*WRITTEN PROBLEM:* Any pictures in the records below should be skipped; write out everything else exactly.

*WORKING DATA:*
****
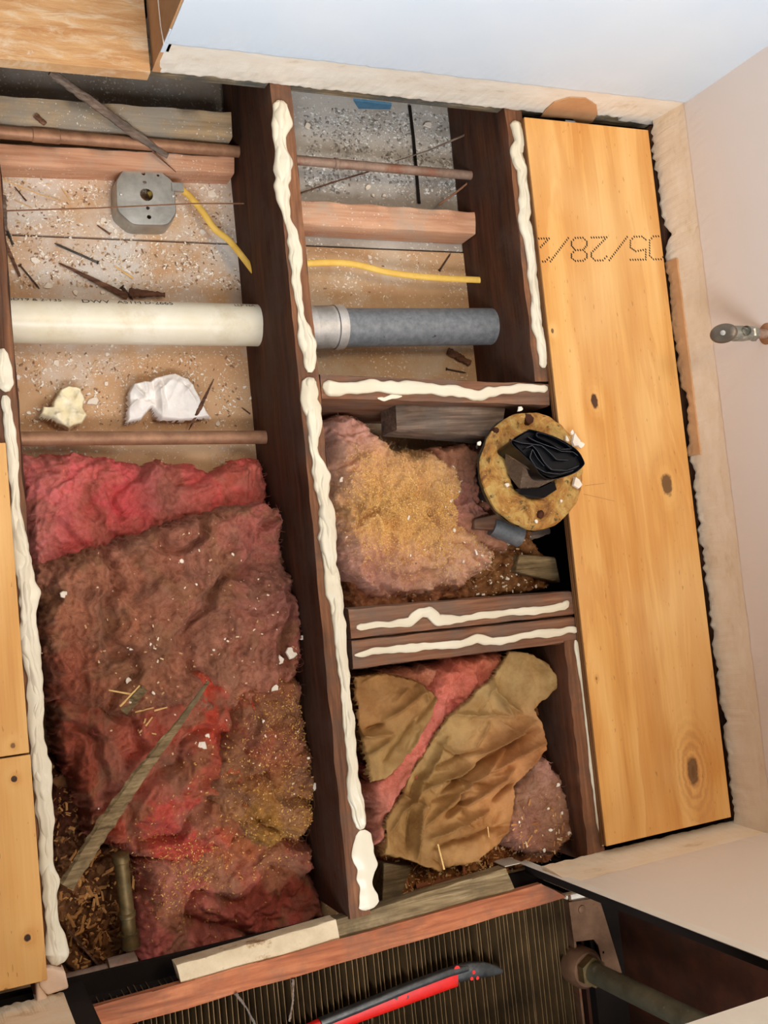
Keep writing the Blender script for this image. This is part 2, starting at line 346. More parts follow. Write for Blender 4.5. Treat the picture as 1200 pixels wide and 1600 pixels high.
def clump(name, poly, zt, zb, zfun, m, colf, parent=None, res=.0022, edge=.03, rag=.006, warp=.006, seed=1, wf=14, xlim=None):
    P = [Z(a, b, zt) for a, b in poly]; P = [(p.x, p.y) for p in P]
    x0 = min(p[0] for p in P) - .01; x1 = max(p[0] for p in P) + .01; y0 = min(p[1] for p in P) - .01; y1 = max(p[1] for p in P) + .01
    nx = int((x1 - x0) / res) + 1; ny = int((y1 - y0) / res) + 1
    gx, gy = np.meshgrid(x0 + np.arange(nx) * res, y0 + np.arange(ny) * res); X = gx.ravel(); Y = gy.ravel()
    d = sdist(X, Y, P) + rag * (fbm(X * 28, Y * 28, seed + 50, 4)) + rag * .5 * pn(X * 180, Y * 180, seed + 55)
    u = np.clip(d / edge, 0, 1); prof = np.sqrt(np.clip(1 - (1 - u)**2, 0, 1))
    ppx, ppy = PIX(np.stack([X, Y, np.full_like(X, zt)], 1))
    z = zb + (zt - zb + zfun(X, Y, ppx, ppy)) * prof
    X2 = X + warp * fbm(X * wf, Y * wf, seed + 60, 4) * u; Y2 = Y + warp * fbm(X * wf, Y * wf, seed + 70, 4) * u
    if xlim: X2 = np.clip(X2, xlim[0], xlim[1])
    ok = (d > 0).reshape(ny, nx); q = ok[:-1, :-1] & ok[1:, :-1] & ok[:-1, 1:] & ok[1:, 1:]
    idx = np.arange(nx * ny).reshape(ny, nx); F = np.stack([idx[:-1, :-1][q], idx[:-1, 1:][q], idx[1:, 1:][q], idx[1:, :-1][q]], 1)
    used = np.unique(F); mp = np.full(nx * ny, -1); mp[used] = np.arange(len(used))
    V = np.stack([X2, Y2, z], 1)[used]; F = mp[F]
    me = bpy.data.meshes.new('m'); me.from_pydata(V.tolist(), [], F.tolist()); me.update()
    cols = colf(V, ppx[used], ppy[used]); cols = np.concatenate([np.clip(cols, 0, 1), np.ones((len(V), 1))], 1)
    ca = me.color_attributes.new('Col', 'FLOAT_COLOR', 'POINT'); ca.data.foreach_set('color', cols.astype(np.float32).ravel())
    o = link(name, me, m, parent, True)
    FIELDS[name + str(seed)] = (V, cols)
    return o, V, cols
def vary(cols, V, seed, amt=.25, f=20, wool=False):
    k = 1 + amt * fbm(V[:, 0] * f, V[:, 1] * f, seed, 4); c = cols * k[:, None]
    if wool:      # patches of grey dirt and of cleaner, redder wool
        x = V[:, 0] + .02 * fbm(V[:, 0] * 14, V[:, 1] * 14, seed + 91, 3); y = V[:, 1] + .02 * fbm(V[:, 0] * 14, V[:, 1] * 14, seed + 92, 3)
        a = np.clip(fbm(x * 18, y * 18, seed + 93, 5) * 1.6, 0, .62)[:, None] * wool; b = np.clip(fbm(x * 14, y * 14, seed + 94, 5) * 1.7, 0, .5)[:, None] * wool
        c = c * (1 - a) + a * np.array(lin((158, 112, 80))[:3]); m = c.mean(1)[:, None]
        c = c * (1 - b) + b * m * np.array([1.6, .72, .48])
    return c
def coloured(name, verts, faces, cols, m, parent=None, smooth=False):
    me = bpy.data.meshes.new('m'); me.from_pydata(verts, [], faces); me.update()
    ca = me.color_attributes.new('Col', 'FLOAT_COLOR', 'POINT'); ca.data.foreach_set('color', np.array(cols, np.float32).ravel())
    return link(name, me, m, parent, smooth)
def fibres(parent, V, cols, n, seed, lmax=.03, w=.00022, lift=.0015, light=1.25):
    rng = np.random.RandomState(seed); vs_ = []; fs = []; cs = []
    for i in rng.randint(0, len(V), n):
        p = V[i].copy() + [0, 0, lift * rng.rand()]; a = rng.rand() * 6.28; L = lmax * (.25 + rng.rand()**2); k = 7; b = len(vs_)
        c = np.clip(cols[i][:3] * light * (.8 + .5 * rng.rand()), 0, 1); cur = (rng.rand() - .5) * 1.1
        for j in range(k):
            t = j / (k - 1); wd = w * (1 - .6 * t); nx, ny = -math.sin(a), math.cos(a)
            vs_ += [(p[0] + nx * wd, p[1] + ny * wd, p[2]), (p[0] - nx * wd, p[1] - ny * wd, p[2]), (p[0], p[1], p[2] - wd * 1.5)]; cs += [(*c, 1)] * 3
            p = p + [math.cos(a) * L / k, math.sin(a) * L / k, lift * 1.2 * math.sin(t * 3.1) * (rng.rand() - .2)]; a += cur + (rng.rand() - .5) * .5
        for j in range(k - 1):
            q = b + 3 * j; fs += [(q, q + 1, q + 4, q + 3), (q + 1, q + 2, q + 5, q + 4), (q + 2, q, q + 3, q + 5)]
    o = coloured('loose_fibres', vs_, fs, cs, M['vcol'], parent); setp(o, kind='stuff'); return o
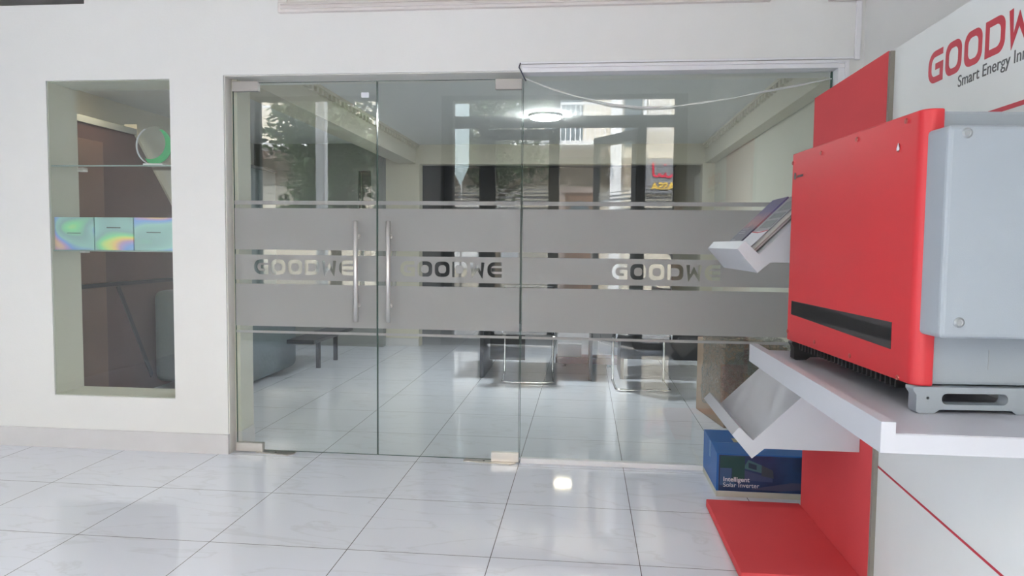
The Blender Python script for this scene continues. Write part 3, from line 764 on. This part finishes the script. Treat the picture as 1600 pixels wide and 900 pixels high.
****
*RESULT OF THE TASK:*
Keep writing the Blender script for this image. This is part 2, starting at line 346. More parts follow. Write for Blender 4.5. Treat the picture as 1200 pixels wide and 1600 pixels high.
def clump(name, poly, zt, zb, zfun, m, colf, parent=None, res=.0022, edge=.03, rag=.006, warp=.006, seed=1, wf=14, xlim=None):
    P = [Z(a, b, zt) for a, b in poly]; P = [(p.x, p.y) for p in P]
    x0 = min(p[0] for p in P) - .01; x1 = max(p[0] for p in P) + .01; y0 = min(p[1] for p in P) - .01; y1 = max(p[1] for p in P) + .01
    nx = int((x1 - x0) / res) + 1; ny = int((y1 - y0) / res) + 1
    gx, gy = np.meshgrid(x0 + np.arange(nx) * res, y0 + np.arange(ny) * res); X = gx.ravel(); Y = gy.ravel()
    d = sdist(X, Y, P) + rag * (fbm(X * 28, Y * 28, seed + 50, 4)) + rag * .5 * pn(X * 180, Y * 180, seed + 55)
    u = np.clip(d / edge, 0, 1); prof = np.sqrt(np.clip(1 - (1 - u)**2, 0, 1))
    ppx, ppy = PIX(np.stack([X, Y, np.full_like(X, zt)], 1))
    z = zb + (zt - zb + zfun(X, Y, ppx, ppy)) * prof
    X2 = X + warp * fbm(X * wf, Y * wf, seed + 60, 4) * u; Y2 = Y + warp * fbm(X * wf, Y * wf, seed + 70, 4) * u
    if xlim: X2 = np.clip(X2, xlim[0], xlim[1])
    ok = (d > 0).reshape(ny, nx); q = ok[:-1, :-1] & ok[1:, :-1] & ok[:-1, 1:] & ok[1:, 1:]
    idx = np.arange(nx * ny).reshape(ny, nx); F = np.stack([idx[:-1, :-1][q], idx[:-1, 1:][q], idx[1:, 1:][q], idx[1:, :-1][q]], 1)
    used = np.unique(F); mp = np.full(nx * ny, -1); mp[used] = np.arange(len(used))
    V = np.stack([X2, Y2, z], 1)[used]; F = mp[F]
    me = bpy.data.meshes.new('m'); me.from_pydata(V.tolist(), [], F.tolist()); me.update()
    cols = colf(V, ppx[used], ppy[used]); cols = np.concatenate([np.clip(cols, 0, 1), np.ones((len(V), 1))], 1)
    ca = me.color_attributes.new('Col', 'FLOAT_COLOR', 'POINT'); ca.data.foreach_set('color', cols.astype(np.float32).ravel())
    o = link(name, me, m, parent, True)
    FIELDS[name + str(seed)] = (V, cols)
    return o, V, cols
def vary(cols, V, seed, amt=.25, f=20, wool=False):
    k = 1 + amt * fbm(V[:, 0] * f, V[:, 1] * f, seed, 4); c = cols * k[:, None]
    if wool:      # patches of grey dirt and of cleaner, redder wool
        x = V[:, 0] + .02 * fbm(V[:, 0] * 14, V[:, 1] * 14, seed + 91, 3); y = V[:, 1] + .02 * fbm(V[:, 0] * 14, V[:, 1] * 14, seed + 92, 3)
        a = np.clip(fbm(x * 18, y * 18, seed + 93, 5) * 1.6, 0, .62)[:, None] * wool; b = np.clip(fbm(x * 14, y * 14, seed + 94, 5) * 1.7, 0, .5)[:, None] * wool
        c = c * (1 - a) + a * np.array(lin((158, 112, 80))[:3]); m = c.mean(1)[:, None]
        c = c * (1 - b) + b * m * np.array([1.6, .72, .48])
    return c
def coloured(name, verts, faces, cols, m, parent=None, smooth=False):
    me = bpy.data.meshes.new('m'); me.from_pydata(verts, [], faces); me.update()
    ca = me.color_attributes.new('Col', 'FLOAT_COLOR', 'POINT'); ca.data.foreach_set('color', np.array(cols, np.float32).ravel())
    return link(name, me, m, parent, smooth)
def fibres(parent, V, cols, n, seed, lmax=.03, w=.00022, lift=.0015, light=1.25):
    rng = np.random.RandomState(seed); vs_ = []; fs = []; cs = []
    for i in rng.randint(0, len(V), n):
        p = V[i].copy() + [0, 0, lift * rng.rand()]; a = rng.rand() * 6.28; L = lmax * (.25 + rng.rand()**2); k = 7; b = len(vs_)
        c = np.clip(cols[i][:3] * light * (.8 + .5 * rng.rand()), 0, 1); cur = (rng.rand() - .5) * 1.1
        for j in range(k):
            t = j / (k - 1); wd = w * (1 - .6 * t); nx, ny = -math.sin(a), math.cos(a)
            vs_ += [(p[0] + nx * wd, p[1] + ny * wd, p[2]), (p[0] - nx * wd, p[1] - ny * wd, p[2]), (p[0], p[1], p[2] - wd * 1.5)]; cs += [(*c, 1)] * 3
            p = p + [math.cos(a) * L / k, math.sin(a) * L / k, lift * 1.2 * math.sin(t * 3.1) * (rng.rand() - .2)]; a += cur + (rng.rand() - .5) * .5
        for j in range(k - 1):
            q = b + 3 * j; fs += [(q, q + 1, q + 4, q + 3), (q + 1, q + 2, q + 5, q + 4), (q + 2, q, q + 3, q + 5)]
    o = coloured('loose_fibres', vs_, fs, cs, M['vcol'], parent); setp(o, kind='stuff'); return o
The Blender Python script for this scene continues. Write part 3, from line 764 on. This part finishes the script. Treat the picture as 1600 pixels wide and 900 pixels high.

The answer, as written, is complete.